STATED EXERCISE: Only the lines from the one containing "root, _ = tree('beech_tree', 'large" through the end of the data below should be copied, each exactly as written and with both ends kept.

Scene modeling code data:
◇ ◇ ◇ ◇ ◇ ◇ ◇
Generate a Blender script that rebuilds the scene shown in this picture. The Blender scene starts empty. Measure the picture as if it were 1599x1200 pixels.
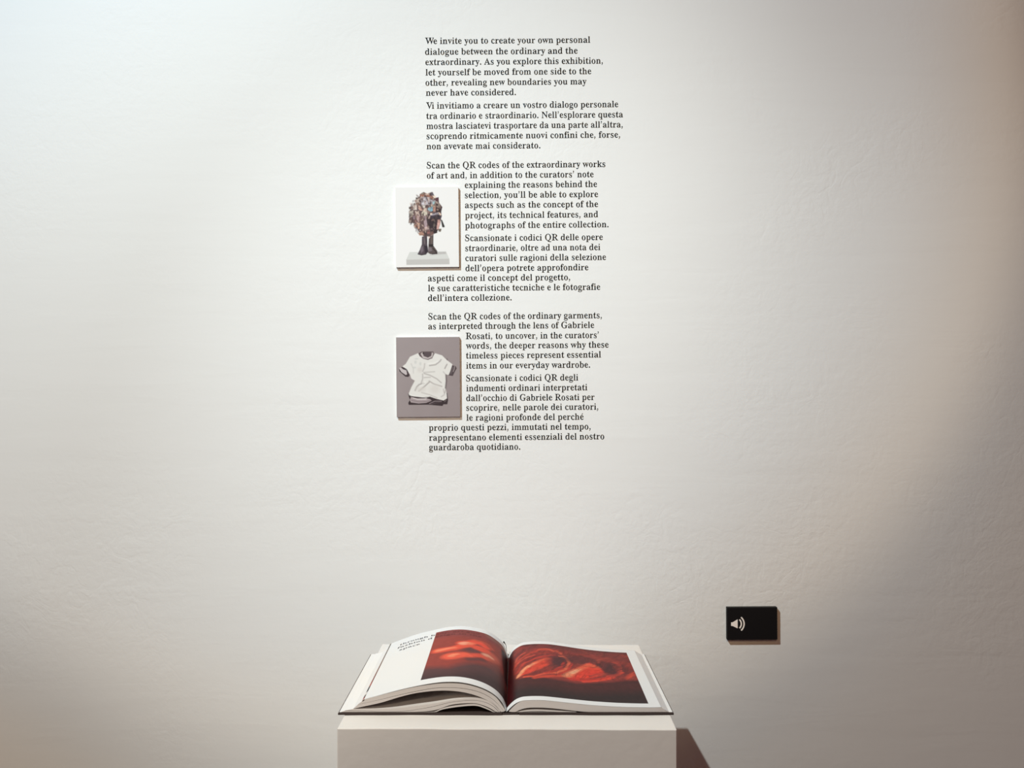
import bpy, bmesh, math, random
import numpy as np
from mathutils import Vector

scene = bpy.context.scene
COL = scene.collection

# ------------------------------------------------------------------ camera
cam_d = bpy.data.cameras.new('camera')
cam_d.sensor_width = 36.0
cam_d.lens = 36.0 * 1430.0 / 1599.0
cam_d.clip_start = 0.02
cam = bpy.data.objects.new('camera', cam_d)
COL.objects.link(cam)
cam.location = (0.0, 0.0, 1.487)
cam.rotation_euler = (math.pi / 2, 0, 0)
scene.camera = cam

# ------------------------------------------------------------------ world, exposure
scene.view_settings.view_transform = 'Standard'
scene.view_settings.look = 'None'
scene.view_settings.exposure = 0.0
scene.view_settings.gamma = 1.0
scene.view_settings.use_curve_mapping = False
world = bpy.data.worlds.new('world')
scene.world = world
world.use_nodes = True
AMB = (0.1220, 0.0450, 0.0370)
world.node_tree.nodes['Background'].inputs[0].default_value = (*AMB, 1)
world.node_tree.nodes['Background'].inputs[1].default_value = 1.0

# ------------------------------------------------------------------ gallery spots at upper left, then added unseen fill spots
WALL_Y = 1.86
def spot(name, loc, aim, half, blend, rgb, radius):
    d = bpy.data.lights.new(name, 'SPOT')
    m = max(rgb)
    d.energy = m * GAIN
    d.color = tuple(c / m for c in rgb)
    d.spot_size = 2 * half
    d.spot_blend = blend
    d.shadow_soft_size = radius
    o = bpy.data.objects.new(name, d)
    COL.objects.link(o)
    o.location = loc
    o.rotation_euler = (Vector(aim) - Vector(loc)).to_track_quat('-Z', 'Y').to_euler()
GAIN = 4 * math.pi ** 2 / 0.70
SPOTS = [
    ('gallery_or_fill_spot', (-0.9194, 0.2616, 3.0344), (-0.6591, WALL_Y, 2.5997), 0.7515, 0.3, (0.14, 0.90, 1.57), 0.018),
    ('gallery_or_fill_spot', (-0.9194, 0.2616, 3.0344), (0.661, WALL_Y, 0.6), 0.5202, 0.9998, (2.147, 2.446, 2.521), 0.018),
    ('gallery_or_fill_spot', (-0.9194, 0.2616, 3.0344), (0.1034, WALL_Y, 0.4009), 1.0494, 0.9295, (1.878, 1.654, 1.166), 0.018),
    ('gallery_or_fill_spot', (0.1762, -1.9713, 3.2), (-0.1517, WALL_Y, 2.1233), 0.325, 0.2637, (2.877, 2.047, 1.153), 0.03),  # added fill spot, unseen; lightens shadows on the upper wall
    ('gallery_or_fill_spot', (-1.6, -1.1245, 2.2), (-1.4262, WALL_Y, 1.9977), 0.6032, 0.342, (1.656, 1.588, 1.378), 0.03),  # another added fill spot, unseen, brightening the far left wall
]
for a in SPOTS:
    spot(*a)

# ------------------------------------------------------------------ helpers
def lin(c):
    c = np.asarray(c, float) / 255.0
    return np.where(c <= 0.04045, c / 12.92, ((c + 0.055) / 1.055) ** 2.4)

def material(name, rgb, rough=0.6, spec=0.3, bump=None, attr=False, coat=0.0):
    m = bpy.data.materials.new(name)
    m.use_nodes = True
    nt = m.node_tree
    b = nt.nodes['Principled BSDF']
    b.inputs['Base Color'].default_value = (*rgb, 1)
    b.inputs['Roughness'].default_value = rough
    b.inputs['Specular IOR Level'].default_value = spec
    b.inputs['Coat Weight'].default_value = coat
    if attr:
        a = nt.nodes.new('ShaderNodeAttribute')
        a.attribute_name = 'ink'
        nt.links.new(a.outputs['Color'], b.inputs['Base Color'])
    if bump:
        sc, dist, det = bump
        tc = nt.nodes.new('ShaderNodeTexCoord')
        n = nt.nodes.new('ShaderNodeTexNoise')
        n.inputs['Scale'].default_value = sc
        n.inputs['Detail'].default_value = det
        bp = nt.nodes.new('ShaderNodeBump')
        bp.inputs['Distance'].default_value = dist
        nt.links.new(tc.outputs['Object'], n.inputs['Vector'])
        nt.links.new(n.outputs['Fac'], bp.inputs['Height'])
        nt.links.new(bp.outputs['Normal'], b.inputs['Normal'])
    return m

def mesh_obj(name, verts, faces, mat, parent=None, smooth=False, colors=None):
    me = bpy.data.meshes.new(name)
    me.from_pydata([tuple(map(float, v)) for v in verts], [], [tuple(map(int, q)) for q in faces])
    me.update()
    if mat:
        me.materials.append(mat)
    if smooth:
        me.polygons.foreach_set('use_smooth', [True] * len(me.polygons))
    if colors is not None:
        at = me.color_attributes.new('ink', 'FLOAT_COLOR', 'POINT')
        c = np.ones((len(verts), 4), np.float32)
        c[:, :3] = colors
        at.data.foreach_set('color', c.ravel())
    o = bpy.data.objects.new(name, me)
    COL.objects.link(o)
    if parent:
        o.parent = parent
    return o

def thing(name, label, cat, loc=(0, 0, 0), group=None, rot=(0, 0, 0)):
    o = bpy.data.objects.new(name, None)
    o.empty_display_size = 0.05
    COL.objects.link(o)
    o.location = loc
    o.rotation_euler = rot
    o['label'] = label
    o['category'] = cat
    if group:
        o['group'] = group
    return o

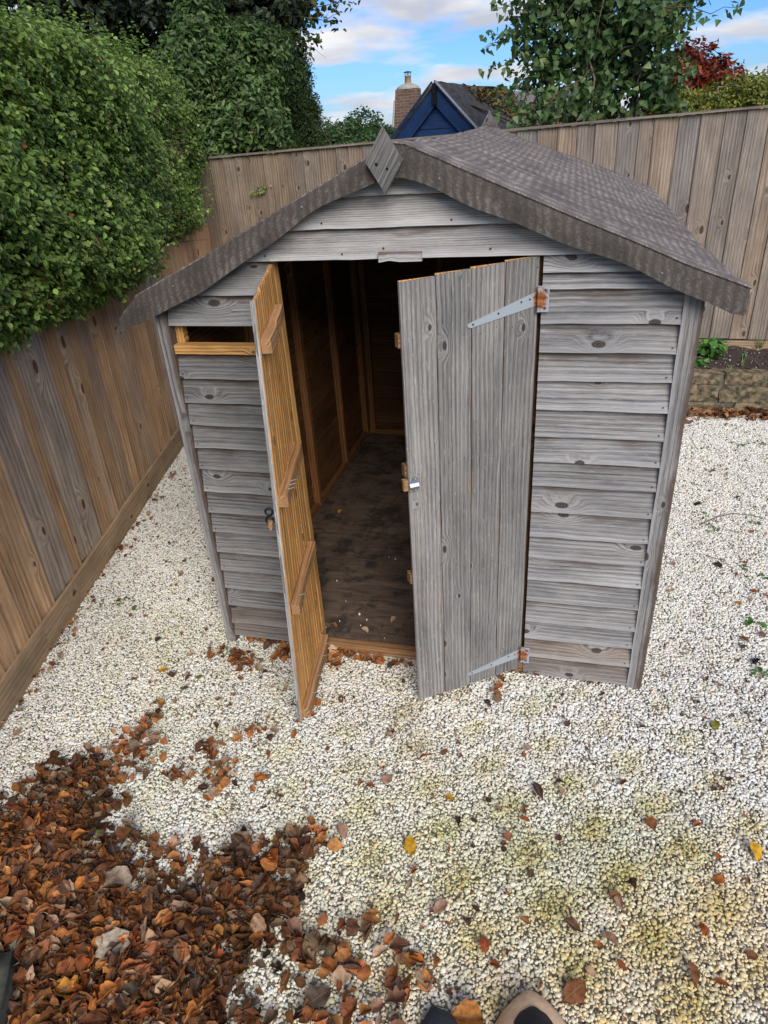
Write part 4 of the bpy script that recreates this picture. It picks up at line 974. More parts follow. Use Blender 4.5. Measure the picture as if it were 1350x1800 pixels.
def tree(name, label, cat, base, blobs, nspr, per, spread, size, cols, p, shape, trunk_r, trunks=1, group=None, shell=.5, jn=.6, trunk_top=None, tmat='bark', nb=26, fold=.25, jit=.2, updir=.35):
    root = tag(empty(name, tuple(map(float, base))), label, cat, group)
    P, u = crown_pts(blobs, nspr, shell); q, na, ax = sprigs(P, u, per, spread, 0, jn)
    n_ = len(q); lv = leaves('crown', q, na, ax, rs.uniform(size[0], size[1], n_), palette(n_, cols, p, jit), shape, M['leaf'], root, fold=fold)
    pths = []; cen = np.mean([b[0] for b in blobs], 0)
    top = np.array(trunk_top if trunk_top is not None else cen, float)
    for t in range(trunks):
        b0 = np.array(base, float) + np.array((rnd.uniform(-.1, .1), rnd.uniform(-.1, .1), 0)) * (trunks > 1); tp = top + rs.normal(0, .25 if trunk_top is not None else .05, 3) * (trunks > 1)
        tr = branch(b0, tp, trunk_r, trunk_r * .4, .03, 8); pths.append(tr)
        for _ in range(nb // trunks):
            i = rnd.randint(2, 7); j = rnd.randint(0, nspr - 1); e = P[j]
            if np.linalg.norm(e - tr[0][i]) > 3.5: continue
            pths.append(branch(tr[0][i], e, trunk_r * .28, .003, .07, 6))
    tube_obj('trunk', pths, M[tmat], root, 7)
    return root, P
def blob(px, Y, r): c = at(px, Y); return (c, r if hasattr(r, '__len__') else (r, r, r))
# shrub beyond the corner of the fence (tall privet, darker, longer leaves)
tree('tall_shrub', 'tall dark green unclipped shrub behind the fence corner, right of the hedge', 'shrub', (-1.6, 4.9, 0),
     [blob((400, 215), 4.75, (.42, .42, .38)), blob((450, 195), 4.8, (.32, .4, .38)), blob((430, 120), 5.0, (.45, .4, .40)), blob((340, 130), 4.7, (.35, .4, .42)), blob((480, 235), 4.9, (.2, .3, .2)), blob((355, 50), 4.8, (.22, .3, .38)), blob((380, 270), 4.5, (.25, .2, .18)), blob((345, 215), 4.5, (.22, .25, .4)), blob((350, 260), 4.35, (.2, .2, .2))],
     4300, 7, .11, (.045, .07), [(.085, .15, .042), (.12, .20, .055), (.05, .09, .028), (.20, .28, .08)], [.4, .3, .22, .08], 'privet', .05, 4, shell=.35, jn=.5)
# conifer behind it
cb_ = []
for i in range(9):
    t = i / 8; c = at((515 - 8 * t, 105 + 21 * i), 8.6); cb_.append((c, (.20 + .42 * t, .3 + .3 * t, .27)))
tree('conifer_tree', 'dark green conifer rising above the fence at the end of the hedge', 'tree', at((540, 300), 8.6) * np.array((1, 1, 0)), cb_, 4200, 9, .14, (.035, .065),
     [(.075, .125, .034), (.11, .165, .045), (.04, .07, .02)], [.4, .35, .25], 'needle', .09, 1, shell=.5, jn=.8)
# big dark tree over the hedge
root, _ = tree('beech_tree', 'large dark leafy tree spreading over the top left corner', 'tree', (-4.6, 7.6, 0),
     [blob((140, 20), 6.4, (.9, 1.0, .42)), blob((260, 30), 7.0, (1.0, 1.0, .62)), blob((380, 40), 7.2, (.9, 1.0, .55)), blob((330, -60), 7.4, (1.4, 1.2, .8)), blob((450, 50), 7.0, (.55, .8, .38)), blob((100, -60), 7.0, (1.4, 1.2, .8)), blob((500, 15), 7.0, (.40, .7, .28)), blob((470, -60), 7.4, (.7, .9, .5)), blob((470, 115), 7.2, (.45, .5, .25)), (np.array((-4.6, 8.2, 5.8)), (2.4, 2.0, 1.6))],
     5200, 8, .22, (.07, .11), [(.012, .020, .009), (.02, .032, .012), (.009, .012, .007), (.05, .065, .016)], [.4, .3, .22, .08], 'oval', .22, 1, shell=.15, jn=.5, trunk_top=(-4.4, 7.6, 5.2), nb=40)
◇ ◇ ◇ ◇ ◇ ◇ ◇
SOLUTION TO THE PROBLEM:
root, _ = tree('beech_tree', 'large dark leafy tree spreading over the top left corner', 'tree', (-4.6, 7.6, 0),
     [blob((140, 20), 6.4, (.9, 1.0, .42)), blob((260, 30), 7.0, (1.0, 1.0, .62)), blob((380, 40), 7.2, (.9, 1.0, .55)), blob((330, -60), 7.4, (1.4, 1.2, .8)), blob((450, 50), 7.0, (.55, .8, .38)), blob((100, -60), 7.0, (1.4, 1.2, .8)), blob((500, 15), 7.0, (.40, .7, .28)), blob((470, -60), 7.4, (.7, .9, .5)), blob((470, 115), 7.2, (.45, .5, .25)), (np.array((-4.6, 8.2, 5.8)), (2.4, 2.0, 1.6))],
     5200, 8, .22, (.07, .11), [(.012, .020, .009), (.02, .032, .012), (.009, .012, .007), (.05, .065, .016)], [.4, .3, .22, .08], 'oval', .22, 1, shell=.15, jn=.5, trunk_top=(-4.4, 7.6, 5.2), nb=40)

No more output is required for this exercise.